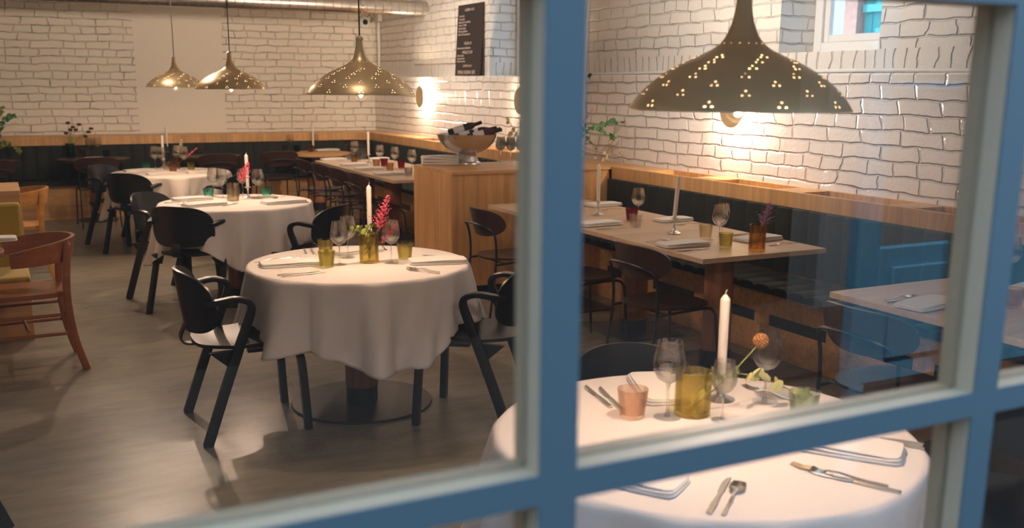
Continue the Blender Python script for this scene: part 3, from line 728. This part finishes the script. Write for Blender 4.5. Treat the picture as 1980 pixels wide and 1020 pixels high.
def napkin_proto():
    m = MB(); L, W, T = .30, .15, .022
    def top(u, v):
        a, b = superel(u, v, 9)
        return (L/2*a, W/2*b, .0135+.002*math.sin(2.2*a+1)+.0015*b), (0, 0, 1)
    m.surf(lambda u, v: ((L/2*superel(u, v, 10)[0], W/2*superel(u, v, 10)[1], .0045), (0, 0, 1)), 16, 10, .007)
    m.surf(lambda u, v: ((L/2*superel(u, v, 9)[0]*.985, W/2*superel(u, v, 9)[1]*.97, .0125+.0015*math.sin(3*u)), (0, 0, 1)), 16, 10, .0065)
    m.surf(lambda u, v: ((L/2*superel(u, v, 8)[0]*.97, W/2*superel(u, v, 8)[1]*.93-.003, .0195+.002*math.sin(2.5*u+1)), (0, 0, 1)), 16, 10, .005)
    return tag(obj('napkin', m, M['napkin'], bevel=.002, smooth=50), '', 'napkin')
NP = napkin_proto(); GN = 'folded white cloth napkins'
def knife_proto():
    m = MB()
    m.prism([(-.108, -.006), (-.105, .006), (-.06, .0075), (-.01, .005), (0, .004), (0, -.004), (-.01, -.005), (-.06, -.0075)], .0, .006)
    m.prism([(0, -.004), (0, .004), (.02, .009), (.07, .010), (.10, .006), (.112, -.004), (.10, -.006), (.02, -.006)], .002, .004)
    return tag(obj('table_knife', m, M['steel'], bevel=.0012), '', 'knife')
def fork_proto():
    m = MB()
    m.surf(lambda u, v: ((-.04+.065*u, v*(.0045-.0025*(u+1)/2), .003+.006*math.exp(-((u-.6)/.5)**2)), (0, 0, 1)), 12, 2, .003)
    m.surf(lambda u, v: ((.038+.016*u, v*(.003+.0095*min(1, (u+1))), .006-.004*math.cos(u*1.5)), (0, 0, 1)), 8, 4, .0022)
    for k in (-1.5, -.5, .5, 1.5): m.tube([(.052, k*.0068, .004), (.075, k*.0066, .002), (.098, k*.006, .007)], [.0022, .002, .001], 6)
    return tag(obj('table_fork', m, M['steel']), '', 'fork')
def spoon_proto():
    m = MB()
    m.surf(lambda u, v: ((-.04+.065*u, v*(.0045-.0022*(u+1)/2), .003+.004*math.exp(-((u-.6)/.5)**2)), (0, 0, 1)), 12, 2, .003)
    m.surf(lambda u, v: ((.058+.034*superel(u, v, 2)[0], .019*superel(u, v, 2)[1], .002+.006*(u*u+v*v)/1.4), (0, 0, 1)), 10, 8, .0018)
    return tag(obj('spoon', m, M['steel']), '', 'spoon')
KN, FK, SP = knife_proto(), fork_proto(), spoon_proto()
def lay(proto, a, b, lb, grp, z=.7425, s=1):
    p, q = at(*a, z), at(*b, z); c = (p+q)/2
    place(proto, (c.x, c.y, z), math.atan2(q.y-p.y, q.x-p.x), lb, grp, scale=s)
def nap(px, py, ang, lb, z=.7425, s=1):
    p = at(px, py, z); place(NP, (p.x, p.y, z), R_(ang), lb, GN, scale=s)
GK = 'steel table knives'; GF = 'steel table forks'
def wg(px, py, lb, z=.7425, s=1):
    p = at(px, py, z); place(WG, (p.x, p.y, z), random.random()*6, lb, GW, scale=s)
# --- plant helpers
def leafdisc(m, c, r, n, asp=1.0):
    n = Vector(n).normalized(); a = n.orthogonal().normalized(); b = n.cross(a)
    k = 8; vs = [Vector(c)+n*.0015]+[Vector(c)+(a*math.cos(2*PI*i/k)*asp+b*math.sin(2*PI*i/k))*r for i in range(k)]+[Vector(c)-n*.001]
    m.add(vs, [(0, 1+i, 1+(i+1) % k) for i in range(k)]+[(k+1, 1+(i+1) % k, 1+i) for i in range(k)])
def sprig(name, pts, r, nleaf, mat, label, cat, grp=None, seed=1, asp=1.5, smat='stem', loc=(0,0,0)):
    rnd = random.Random(seed); t = thing(name, label, cat, grp, loc); P = smoothpath(pts, 6)
    obj('stem', MB().tube(P, .0018, 6), M[smat], t); m = MB()
    for i in range(nleaf):
        f = .18+.82*i/(nleaf-1); q = P[min(int(f*(len(P)-1)), len(P)-1)]
        d = Vector((rnd.uniform(-1, 1), rnd.uniform(-1, 1), rnd.uniform(-.4, .9))).normalized()
        leafdisc(m, q+d*r*1.0, r*rnd.uniform(.7, 1.1), Vector((rnd.uniform(-1, 1), rnd.uniform(-1, 1), rnd.uniform(-.3, 1))), asp)
    obj('leaves', m, mat, t, smooth=0); return t
def plume(base, tip, label, mat, seed=1, n=26, width=.05, grp='feathery astilbe blooms', smat='stem'):
    rnd = random.Random(seed); t = thing('astilbe_flower', label, 'flower', grp, base); T = Vector(tip)-Vector(base)
    P = smoothpath([(0, 0, 0), T*.35+Vector((.0, .0, .01)), T*.7, T], 5)
    obj('stem', MB().tube(P, .0016, 6), M[smat], t); m = MB()
    for i in range(n):
        f = i/(n-1); q = P[int((.45+.55*f)*(len(P)-1))]
        L = width*(1-f*.85)*rnd.uniform(.7, 1.1); an = i*2.4
        a = T.normalized().orthogonal().normalized(); b = T.normalized().cross(a)
        d = (a*math.cos(an)+b*math.sin(an)+T.normalized()*.7).normalized()
        for k in range(5):
            c = q+d*L*(k+.6)/5; m.blob(c+Vector((rnd.uniform(-1, 1), rnd.uniform(-1, 1), rnd.uniform(-1, 1)))*.002, .0055*(1.15-k*.13), 4)
    obj('bloom', m, M[mat], t); return t

# ------------------------------------------------------------------ nearest round table
put_tumbler('pe', 1222, 806, 'peach coloured tumbler on the nearest round table', s=1.0)
wg(1290, 806, 'tall wine glass behind the peach tumbler on the nearest table')
wg(1396, 812, 'wine glass with the candle seen through its bowl, nearest table', s=.78)
wg(1478, 775, 'wine glass right of the candle on the nearest table', s=.96)
pv = at(1338, 800, .742); vase('ye', pv, 'yellow green cylinder vase on the nearest round table', .050, .125)
candle(at(1392, 772, .742), 'thick white candle in front, on the nearest round table', s=(1.05, 1.05, .96), hz=.8)
put_tumbler('pg', 1552, 812, 'pale green tumbler half hidden by the window bar, nearest table')
nap(1272, 755, 69, 'white napkin on the far left side of the nearest table', s=.95)
nap(1632, 868, 127, 'white napkin below the window bar on the right of the nearest table', s=.95)
nap(1215, 925, 123, 'white napkin below the window bar at the left of the nearest table', s=.9)
lay(KN, (1183, 790), (1130, 745), 'left one of two knives beside the peach tumbler', GK); lay(KN, (1206, 798), (1155, 745), 'right one of two knives beside the peach tumbler', GK)
lay(FK, (1718, 942), (1523, 898), 'fork crossing a knife on the right front of the nearest table', GF, s=1.12); lay(KN, (1716, 948), (1585, 917), 'knife under the fork on the right front of the nearest table', GK)
lay(KN, (1368, 998), (1412, 922), 'left knife at the front of the nearest table', GK); lay(SP, (1398, 998), (1434, 930), 'spoon right of the knife at the front of the nearest table', 'steel spoons', s=.98)
lay(FK, (1748, 862), (1660, 847), 'fork at the right edge of the nearest table, partly behind the bar', GF); lay(KN, (1743, 855), (1660, 843), 'knife at the right edge of the nearest table, partly behind the bar', GK)
lay(FK, (1520, 772), (1455, 752), 'fork behind the right wine glass on the nearest table', GF)
lay(SP, (1395, 755), (1350, 728), 'spoon at the far edge of the nearest table', 'steel spoons')
# pompom flower and eucalyptus from the vase
t = thing('globe_flower', 'orange brown dried globe flower on a long stem, nearest table', 'flower', loc=pv+Vector((-.01, 0, .015)))
q = Vector((1.86, 2.12, .922))-t.location
obj('stem', MB().tube(smoothpath([(0, 0, 0), q*.5+Vector((0, 0, -.012)), q], 5), .0022, 6), M['stem'], t)
m = MB(); m.blob(q+Vector((.008, 0, .01)), .019, 10)
for i in range(90):
    a = i*2.399; zz = 1-2*(i+.5)/90; rr = math.sqrt(1-zz*zz); m.blob(q+Vector((.008+.020*rr*math.cos(a), .020*rr*math.sin(a), .01+.020*zz)), .0032, 4)
obj('flower_head', m, M['rust'], t)
L0 = pv+Vector((0, 0, .02))
E1 = [(0,0,0), (.03, -.01, .05), (.10, -.01, .085), (.19, -.035, .075), (.28, -.065, .035), (.335, -.09, .0)]
sprig('eucalyptus_sprig', E1, .014, 22, M['euc'], 'pale green eucalyptus sprig arching across the nearest table', 'sprig', seed=4, asp=1.7, loc=L0)

# ------------------------------------------------------------------ second round table
put_tumbler('ol', 632, 516, 'olive tumbler at the front left of the second table'); put_tumbler('ol', 630, 492, 'olive tumbler just behind the front left one, second table')
put_tumbler('ol', 783, 500, 'olive tumbler right of the wine glass, second table')
wg(657, 511, 'left wine glass of an overlapping pair on the second table'); wg(673, 498, 'right wine glass of an overlapping pair on the second table'); wg(757, 508, 'single wine glass right of the pink flower, second table')
pv = at(714, 507, .742); vase('ye', pv, 'olive yellow cylinder vase of water under the pink flower', .049, .15)
candle(at(716, 488, .742), 'white candle rising behind the olive vase, second table', hz=1.25, s=1.0)
plume(pv+Vector((0, 0, .02)), (pv.x+.10, pv.y-.02, 1.075), 'bright pink astilbe in the olive vase of the second table', 'pink', 2, 34, .075)
plume(pv+Vector((.01, .01, .02)), (pv.x+.14, pv.y-.02, .93), 'small low pink astilbe sprig behind the right wine glass', 'pink', 5, 14, .03)
sprig('leafy_sprig', [(0,0,0), (-.02, 0, .1), (-.05, -.01, .15), (-.10, -.01, .16)], .010, 26, M['leafy'], 'yellow green leafy sprig over the left rim of the olive vase', 'sprig', 'leafy sprigs in the second vase', 9, 2.0, loc=pv+Vector((0, 0, .02)))
sprig('leafy_sprig', [(0,0,0), (.01, .01, .1), (.0, .0, .16), (.03, -.01, .17)], .010, 22, M['leafy'], 'yellow green leafy sprig standing in the middle of the olive vase', 'sprig', 'leafy sprigs in the second vase', 12, 2.0, loc=pv+Vector((0, 0, .02)))
nap(561, 512, -7, 'white napkin at the left of the second table'); nap(846, 507, -13, 'white napkin at the right of the second table')
nap(690, 487, 10, 'white napkin on the far side of the second table', s=.9)
lay(KN, (532, 533), (622, 524), 'front knife of a pair beside the left napkin, second table', GK); lay(KN, (545, 535), (628, 527), 'rear knife of a pair beside the left napkin, second table', GK)
lay(FK, (490, 507), (566, 499), 'fork above the left napkin, second table', GF); lay(FK, (505, 508), (583, 500), 'second fork above the left napkin, second table', GF)
lay(FK, (862, 528), (774, 516), 'front fork below the right napkin, second table', GF); lay(FK, (850, 530), (785, 521), 'rear fork below the right napkin, second table', GF)
lay(KN, (898, 503), (815, 497), 'knife above the right napkin, second table', GK); lay(KN, (892, 499), (812, 493), 'second knife above the right napkin, second table', GK)
lay(KN, (587, 480), (593, 493), 'left knife of a pair on the far left side, second table', GK, s=.8); lay(KN, (601, 480), (607, 493), 'right knife of a pair on the far left side, second table', GK, s=.8)
lay(FK, (738, 474), (748, 487), 'fork on the far side behind the vase, second table', GF, s=.8)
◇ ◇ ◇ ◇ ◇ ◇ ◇
_The task_.
Collect the lines that hold "from".

_Final result_.
Continue the Blender Python script for this scene: part 3, from line 728. This part finishes the script. Write for Blender 4.5. Treat the picture as 1980 pixels wide and 1020 pixels high.
# pompom flower and eucalyptus from the vase